Great Calusa Blueway

Paddling Pine Island Sound

With mangrove tunnels, undeveloped barrier islands and fabulous fishing, Pine Island Sound is a subtropical playground.

If you want to go to the Everglades or Ten Thousand Islands, but don’t have time to vacation that remotely, the Phase 2 Blueway route is for you.

If you want a building-less horizon, Phase 2 is your map to grab.

If you want to paddle in the Calusa’s footsteps, dip into the Pine Island Sound waterways.

Think of this leg of the Great Calusa Blueway as more of a tripod. From San Carlos Bay at the south, one fork travels up the backside of the subtropical and paradisiacal Sanibel and Captiva. Another fork heads up the mangrove-laced Matlacha Pass, and then once north of the fishing village of Matlacha, it forks again. Go left to the tip of Pine Island. Go right to the wilds of the Charlotte Harbor Preserve State Park.

Click here to view the Pine Island Paddlecraft Launch Information

 

Among the highlights:

  • Mangrove tunnels: Both Pine Island Sound Aquatic Preserve and Matlacha Pass Aquatic Preserve offer towering mangroves, which are elegant trees with chocolate-colored legs firmly planted in saltwater. Crabs scurry on their roots. Birds stalk prey. Small fish hide from big fish.

Tip: If you see an opening in the mangroves, paddle in. You’ll find yourself moving from creek to saltwater lagoon and back. Some tunnels loop; others dead end. Almost all will feed your thirst for adventure.

  • Camping: Tent sites and rustic cabins at Cayo Costa State Park draw hundreds each year, but the sugar-sand-laced barrier island at the top of Phase 2 remains remote. Want more primitive campsites? Visit Picnic Island on the trail’s south end. This island was formed when the Intracoastal Waterway was dredged, and it has evolved into a playground for boaters on overnight trips.

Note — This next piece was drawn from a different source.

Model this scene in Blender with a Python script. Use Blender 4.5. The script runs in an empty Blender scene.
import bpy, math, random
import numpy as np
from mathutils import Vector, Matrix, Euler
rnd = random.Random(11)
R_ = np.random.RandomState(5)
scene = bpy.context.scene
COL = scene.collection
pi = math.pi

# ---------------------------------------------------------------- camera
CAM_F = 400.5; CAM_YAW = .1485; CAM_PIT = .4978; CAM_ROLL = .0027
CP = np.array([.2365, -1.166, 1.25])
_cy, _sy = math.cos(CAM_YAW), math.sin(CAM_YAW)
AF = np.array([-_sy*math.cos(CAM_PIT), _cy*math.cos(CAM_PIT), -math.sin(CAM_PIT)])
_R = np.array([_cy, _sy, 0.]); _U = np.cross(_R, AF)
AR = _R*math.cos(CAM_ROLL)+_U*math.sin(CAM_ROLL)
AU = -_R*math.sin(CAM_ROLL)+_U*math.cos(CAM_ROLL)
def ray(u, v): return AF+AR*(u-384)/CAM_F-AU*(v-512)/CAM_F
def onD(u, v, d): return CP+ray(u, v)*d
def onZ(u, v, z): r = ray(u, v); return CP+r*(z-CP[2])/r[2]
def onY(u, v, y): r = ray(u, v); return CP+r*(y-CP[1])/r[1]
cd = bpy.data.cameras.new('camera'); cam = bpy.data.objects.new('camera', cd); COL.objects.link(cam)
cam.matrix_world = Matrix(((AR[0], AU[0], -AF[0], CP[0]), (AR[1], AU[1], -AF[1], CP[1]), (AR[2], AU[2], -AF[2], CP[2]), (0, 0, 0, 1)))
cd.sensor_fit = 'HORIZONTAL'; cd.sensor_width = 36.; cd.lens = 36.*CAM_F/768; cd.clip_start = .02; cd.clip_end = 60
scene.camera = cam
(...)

Tip: Don’t want to paddle both ways to Cayo Costa? The state park’s ferry service from Pineland – the Tropic Star – lets you put your kayak atop its roof. Lengthy day trips: If you have a friend with a car, you can do a shuttle and create a trip you’ll remember long after it’s over. Try Matlacha Community Park south to Tropical Point Park. Or head north from Matlacha to Jug Creek. Tip: You can do the Pineland to Cayo Costa leg one-way trip in a day, as well.

  • Easy loops for novices: Never been in a kayak? Never fear. Many outfitters along Phase 2 are geared toward tourists short on time or those who just want an hour or two on a slow-going nature tour. Sign up to go out with a guide from Pineland, Bokeelia, Matlacha, Captiva or Sanibel. They’ll tell you stories of the Calusas and point out everything from obvious ospreys to subtle sponges.

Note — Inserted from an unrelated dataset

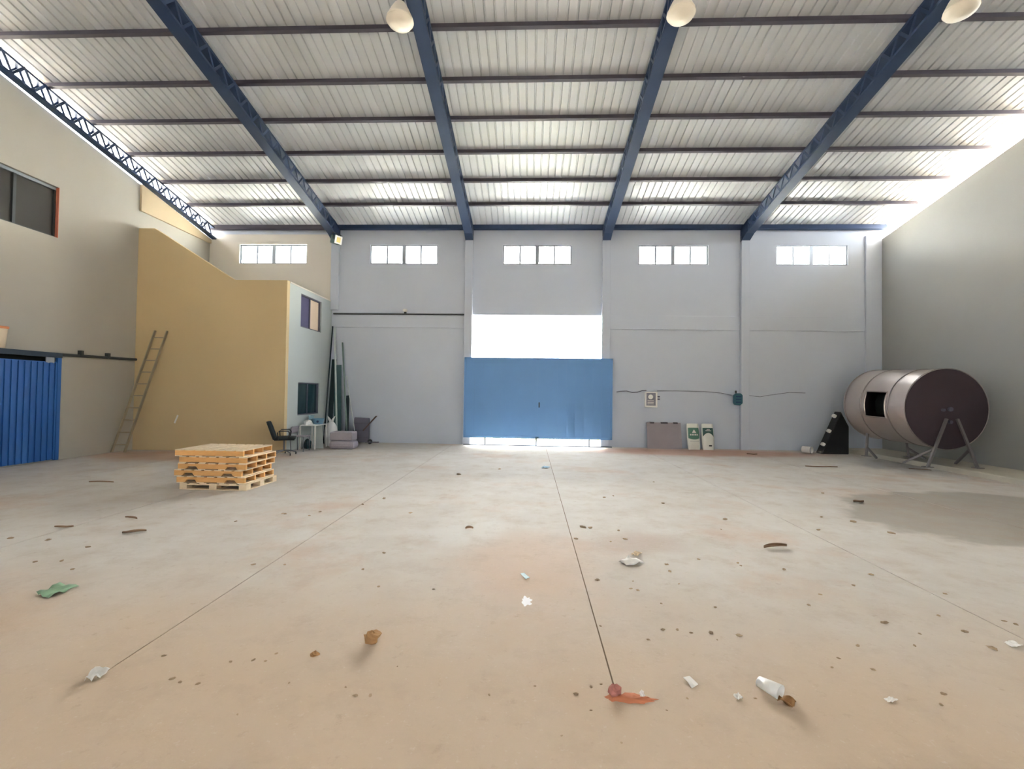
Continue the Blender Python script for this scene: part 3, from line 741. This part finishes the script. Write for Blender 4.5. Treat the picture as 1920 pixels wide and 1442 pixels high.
# sacks leaning on the wall
def sack(px, pw, label, m, tilt, tail):
    c = onZ(px, 839.5); s = tag(empty('sack', (c.x, D - .34, 0), tilt), label, 'sack', 'white printed sacks at the back wall')
    hw, h, th = pw / 2, .83, .17
    def fn(u, v):
        a = (u - .5) * 2; e = (1 - abs(2 * v - 1) ** 4); x = a * hw * (1 - .10 * abs(2 * v - 1) ** 3)
        y = -th * .5 * (max(0, 1 - a ** 4)) ** .6 * (.45 + .55 * e)
        return x, y, v * h
    lean_ = Matrix.Rotation(-.20, 4, 'X')
    mb = MB(); mb.grid(10, 14, lambda u, v: lean_ @ Vector((fn(u, v)[0], fn(u, v)[1], fn(u, v)[2]))); mb.grid(10, 14, lambda u, v: lean_ @ Vector((fn(u, v)[0], -fn(u, v)[1], fn(u, v)[2])))
    mb.build('body', M_SACK, s, True)
    def on(u, v, lift=.006):
        x, y, z = fn(u, v); return lean_ @ Vector((x, y - lift, z))
    if not tail:
        MB().grid(10, 8, lambda u, v: on(.06 + .84 * u, (.43 + .40 * v) - (.05 * (1 - (2 * u - 1) ** 2)) * (1 - v))).build('green_print', m, s, True)
        MB().grid(4, 4, lambda u, v: on(.5 + (u - .5) * .34 * (1 - v * .85), .63 + .12 * v, .011)).build('white_emblem', M_WHITE, s)
        for q in range(5): MB().grid(2, 2, lambda u, v: on(.17 + q * .13 + .085 * u, .53 + .06 * v, .012)).build('white_mark', M_WHITE, s)
        MB().grid(6, 1, lambda u, v: on(.15 + .7 * u, .31 + .01 * v, .008)).build('grey_line', M_ALU, s)
    else:
        MB().grid(10, 8, lambda u, v: on(.06 + .84 * u, (.50 + .33 * v) + (.14 * (1 - (2 * u - 1) ** 2)) * (1 - v))).build('green_print', m, s, True)
        MB().grid(6, 2, lambda u, v: on(.26 + .46 * u, .71 + .02 * v, .011)).build('white_mark', M_WHITE, s)
        MB().grid(4, 2, lambda u, v: on(.36 + .26 * u, .76 + .025 * v, .011)).build('white_mark', M_WHITE, s)
        MB().grid(4, 2, lambda u, v: on(.48 + .25 * u, .13 + .05 * v, .008)).build('dark_tear', M_CONDUIT, s)
    MB().tube([on(.05, .985, 0), on(.5, .99, -.02), on(.95, .985, 0)], .012, 6).build('top_seam', M_SACK, s)
    return s
sack(1290, .40, 'white woven sack with a mid green oval print and pale emblem', M_PRINT, .03, False)
sack(1314.5, .38, 'white woven sack with a dark green arched print', M_PRINTD, -.04, True)

# ================================================================== FLOODLIGHT
c = onY(634, 450, D - .45)
fl = tag(empty('floodlight', c, 0), 'green floodlight with an amber face at the foot of the rafter by the office', 'floodlight')
R = Matrix.Rotation(math.radians(62), 3, 'Z') @ Matrix.Rotation(math.radians(12), 3, 'X')
MB().box(R @ Vector((0, .10, 0)), (.27, .22, .26), R).build('housing', M_FLOODG, fl, bevel=.01)
ff = MB().box(R @ Vector((0, -.016, 0)), (.27, .014, .26), R).build('front_frame', M_WHITE, fl)
MB().box(R @ Vector((0, -.025, 0)), (.14, .008, .16), R).build('diode_panel', M_LED, ff)
MB().tube([R @ Vector((-.15, .06, 0)), R @ Vector((-.15, .12, .20)), Vector((0, .30, .24)), R @ Vector((.15, .12, .20)), R @ Vector((.15, .06, 0))], .012, 6).build('yoke', M_CONDUIT, fl)

# ================================================================== HIGH BAY LAMPS
for (px, py, lab) in ((750, 40, 'cream high-bay lamp hanging by the rafter on the office side of the gate'),
                      (1277, 27, 'cream high-bay lamp hanging by the rafter on the meter box side of the gate'),
                      (1802, 20, 'cream high-bay lamp hanging by the rafter nearest the tank')):
    c = onY(px, py, 7.6)
    l_ = tag(empty('high_bay_lamp', c), lab, 'lamp', 'high-bay lamps under the rafters')
    MB().lathe([(.04, .34), (.09, .30), (.16, .18), (.225, .04), (.235, .0), (.228, 0.0), (.215, .04), (.15, .17), (.08, .28)], 28).build('shade', M_SHADE, l_, True)
    MB().lathe([(.228, .0), (.20, -.05), (.12, -.085), (0, -.10)], 28).build('diffuser', M_SHADE, l_, True)
    MB().lathe([(0, .50), (.06, .50), (.07, .34), (.04, .33), (0, .33)], 14).build('ballast', M_CONDUIT, l_, True)
    zt_ = roof_z(7.6) - c.z
    MB().tube([(0, 0, .5), (0, 0, zt_ - .04)], .008, 6).build('hanger', M_CONDUIT, l_)

# ================================================================== TANK AND PLINTH
plx = 9.87
pl = struct(MB().prism([(plx, YR, -.05), (XR, YR, -.05), (XR, YR, .12), (plx, YR, .12)], (0, D - .05 - YR, 0)).build('trim_4', M_PLINTH, bevel=.02), 'low concrete plinth along the cement side wall')
TR = 0.945
ta = onY(1775, 767, 11.1); tb_ = onY(1648, 758, 13.1)
tk = tag(empty('steel_tank', (ta.x, (ta.y + tb_.y) / 2, .12)), 'large horizontal stainless steel tank with a square hatch and splayed legs', 'tank')
off = Vector(tk.location)
ax = (tb_ - ta).normalized(); LT = (tb_ - ta).length
TM = Matrix.Translation(ta - off) @ ax.to_track_quat('Z', 'X').to_matrix().to_4x4()
NS = 56
# hatch faces -x, a little above the axis
def tpos(r, ang_, s):
    return TM @ Vector((0, 0, s)) + Vector((-math.cos(ang_) * r, 0, math.sin(ang_) * r))
h_s0, h_s1, h_a0, h_a1 = .60, 1.26, -.30, .40
mb = MB(); ss = [0, h_s0, h_s1, LT]
angs = sorted([h_a0 + k * (h_a1 - h_a0) / 6 for k in range(7)] + [h_a1 + k * (2 * math.pi - (h_a1 - h_a0)) / 44 for k in range(1, 44)])
NA = len(angs)
vs = [tpos(TR, a, s) for s in ss for a in angs]; fs = []
for i in range(3):
    for k in range(NA):
        k2 = (k + 1) % NA; mid = angs[k] + .01
        if i == 1 and h_a0 - 1e-6 <= angs[k] < h_a1 - 1e-6: continue
        fs.append((i * NA + k, i * NA + k2, (i + 1) * NA + k2, (i + 1) * NA + k))
mb.add(vs, fs)
shell = mb.build('shell', M_INOX, tk, True)
hb = MB(); ins = [tpos(TR - .35, h_a0 - .1 + k * (h_a1 - h_a0 + .2) / 6, s) for s in (h_s0 - .1, h_s1 + .1) for k in range(7)]
hb.add(ins, [(k, k + 1, k + 8, k + 7) for k in range(6)]).build('hatch_inside', M_HOLE, tk)
rim = [tpos(TR + .008, h_a0 + k * (h_a1 - h_a0) / 6, h_s0) for k in range(7)] + [tpos(TR + .008, h_a1 - k * (h_a1 - h_a0) / 6, h_s1) for k in range(7)]
MB().tube(rim + [rim[0]], .018, 6, False).build('hatch_rim', M_INOXB, shell)
def ring(s0, s1, r, name, m):
    vs = [tpos(r, 2 * math.pi * k / NS, s) for s in (s0, s1) for k in range(NS)]
    MB().add(vs, [(k, (k + 1) % NS, NS + (k + 1) % NS, NS + k) for k in range(NS)]).build(name, m, tk, True, solid=.012)
for s in (.52, 1.40): ring(s - .015, s + .015, TR + .008, 'weld_band', M_INOXB)
for s in (0.012, LT - .012): ring(s - .012, s + .012, TR + .016, 'end_flange', M_INOXB)
for (s, dsh, m) in ((0, -.07, M_TANKEND), (LT, .07, M_TANKEND)):
    vs = []; fs = []; R_ = [(TR, 0), (TR * .75, .6), (TR * .4, .9), (.02, 1)]
    for (r, d_) in R_: vs += [tpos(r, 2 * math.pi * k / NS, s + dsh * d_) for k in range(NS)]
    for i in range(3):
        for k in range(NS): fs.append((i * NS + k, i * NS + (k + 1) % NS, (i + 1) * NS + (k + 1) % NS, (i + 1) * NS + k))
    fs.append(tuple(3 * NS + k for k in range(NS)))
    MB().add(vs, fs).build('dished_end', m, tk, True)
for (zz, r) in ((.0, .05), (-.30, .04), (-.02, .035)):
    c = TM @ Vector((0, 0, -.06)) + Vector((.0 if r > .038 else -.16, 0, zz)); MB().tube([c, c + Vector((0, -.06, 0))], r, 12).build('outlet_stub', M_GREYMET, tk)
for s, dy in ((-.10, -1), (LT - .25, 1)):
    base = TM @ Vector((0, 0, s)); out = Vector((0, -.03 if dy < 0 else .0, 0))
    for sx in (-1, 1):
        top = base + out + Vector((sx * .12, 0, -.22)) if dy < 0 else base + Vector((sx * .50, 0, -TR * .80))
        foot = Vector((base.x + sx * .56, base.y - .04, 0.0)); mid = top.lerp(foot, .62)
        MB().bar(top, foot, .05, .05).build('leg', M_LEG, tk)
        MB().bar(mid, Vector((foot.x + .06 * sx, foot.y + (.62 if dy < 0 else -.45), 0.01)), .045, .04).build('brace', M_LEG, tk)
        MB().box(foot + Vector((0, 0, .008)), (.16, .16, .016)).build('foot_plate', M_LEG, tk)
# black folded panel with three white clips beyond the tank
e = [onY(1541, 838, 14.1), onY(1592, 838, 14.1), onY(1592, 800, 14.1), onY(1577, 772, 14.1)]
e = [Vector((p.x, p.y, max(p.z, .0))) for p in e]; e[0].z = e[1].z = 0.002
bp_ = tag(empty('black_panel', e[0]), 'black sloping panel with three white clips between the tank and the back wall', 'panel')
MB().prism([p - e[0] for p in e], (0, .30, 0)).build('body', M_TARP, bp_, bevel=.02)
for px, py in ((1543, 833), (1554, 808), (1564, 780)):
    p = onY(px, py, 14.06) - e[0]; MB().box(p, (.10, .10, .10), Matrix.Rotation(.6, 3, 'Y')).build('clip', M_WHITE, bp_, bevel=.02)
# small white can on its side
c = onZ(1492, 846)
cn = tag(empty('paint_can', (c.x, 14.35, .105), math.radians(35)), 'small white paint can lying on its side at the back wall', 'can')
MB().lathe([(0, .0), (.10, 0), (.10, .26), (.088, .26), (.085, .02), (0, .02)], 18, Matrix.Rotation(math.pi / 2, 4, 'X')).build('body', M_WHITE, cn, True)
MB().lathe([(.103, .24), (.11, .25), (.103, .262)], 18, Matrix.Rotation(math.pi / 2, 4, 'X')).build('rim', M_ALU, cn, True)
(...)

Tip: Make a reservation a day in advance.

  • Calusa sites: The Randell Research Center is a gem for archeology fans. You can paddle up to the Pineland Historical Marker and then walk across the street to Randell for a self-guided tour that affords a view from atop a shell midden over all of Pine Island Sound.

Tip: Look closely as you walk from the historical marker to Randell and you can see the remnants of the ditch the Calusas dug across Pine Island; it’s apparent again along the trail inside Randell.

  • Fishing: Pine Island Sound is an angler’s playground. "There are more famous names in Florida fishing," said the editors of Field & Stream magazine, "but few spots offer a better combination of great fishing in great scenery." So went the thinking behind naming the "Pine Island Coast" one of "America's 25 hottest fishing spots.” Whether your passion is for snook, redfish and trout or you yearn for the big boys – sharks and tarpon – you’ll find it in your kayak here.

Tip: Join the Boy Scouts of America kayak fishing tournament each May or the Calusa Blueway Paddling Festival tournament the first weekend of each November.